Senet bono ve çek satmak veya satın almak caiz midir
Günümüzde yaygın olduğu üzere çek ve senet kırdırma, günü gelmeden önce tahsil edebilmek için üzerinde yazandan daha düşük bir miktara çeki veya senedi bozdurmaktır. İslam`a göre senet, çek; gerçekte para sayılmamaktadır. Para sayılmadığı için de temelde bu tür şeylerle alış veriş yapmak caiz değildir. Senet, bono ve çek satmak veya satın almak caiz değildir. Çünkü bunlar para veya metâ’ değiller. Ancak zimmetteki parayı sağlama bağlamak için birer teminattır.
Mâlik şöyle rivâyet etmiştir: Mervan bin Hakem’in zamanında bir çeşit çek çıkmıştı. Halk, karşılığını almadan birbirine satmaya başladılar. Bunun üzerine Zeyd bin Sâbit bazı sahâbe ile birlikte Mervân’a gittiler: “Ey Mervân, faiz ile alış veriş yapmayı mübâh mı kılıyorsun?” dediler. Mervân: “Allah’a sığınırım, bu ne demektir” dedi. Sahâbeler: “Halk, karşılığını almadan bu çeklerle alış veriş yapıyor” dediler. Bunun üzerine Mervân, emniyet mensuplarını gönderdi, onlarla alış veriş yapanları ta’kip ederek mallanellerinden alıp sahiplerine iâde ettiler (34).

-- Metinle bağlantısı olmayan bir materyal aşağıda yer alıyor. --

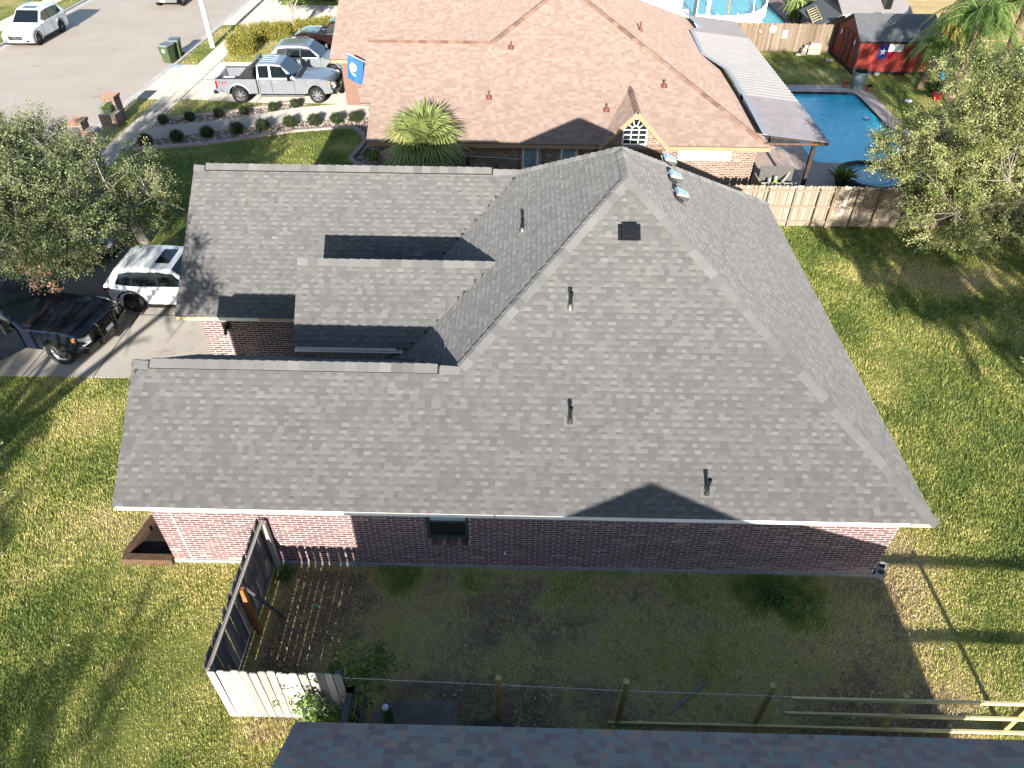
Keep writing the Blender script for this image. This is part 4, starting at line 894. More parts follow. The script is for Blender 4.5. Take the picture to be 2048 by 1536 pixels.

Ayrıca şimdi olduğu gibi, Osmanlılar zamanında da maaşı bey-tü’l-maldan veya vakıf gelirinden verilmek üzere memur ta’yin ediliyordu. Memura, takdir edilen aylığa “Camekiye” denilirdi. Camekiye’nin satışıyla ilgili İbn Âbidîn şu fetvayı nakil ediyor: Musannife Camekiyenin satışı soruldu. Yani adamın birinin mâliyeden alacağı aylığı vardır. Henüz vakti gelmeden ihtiyacından dolayı, miktarından daha düşük bir para ile satıyor, böyle bir satış caiz midir?
Musannif şöyle cevap verdi: Alacaklı, alacağını verecekliden başka bir kimseye satamaz (35).
Ancak birisinin başkasına vereceği olduğu gibi, başkasından alacağı da olur. Borcunun vadesi ile elindeki çekin vadesi birbirine tevafuk ederse, bu çeki alacaklıya verebilir. Bu çek satışı değil, borcun havalesi sayılır.
Hülâsa sened, bono ve çek satılmaz, alınmaz ve zekât olarak verilmez. Yalnız devletin verdiği çek ve bono -va’deleri geldiği takdirde- ile para arasında fark yoktur. Va’deleri gelmemiş ise satılması caiz değildir.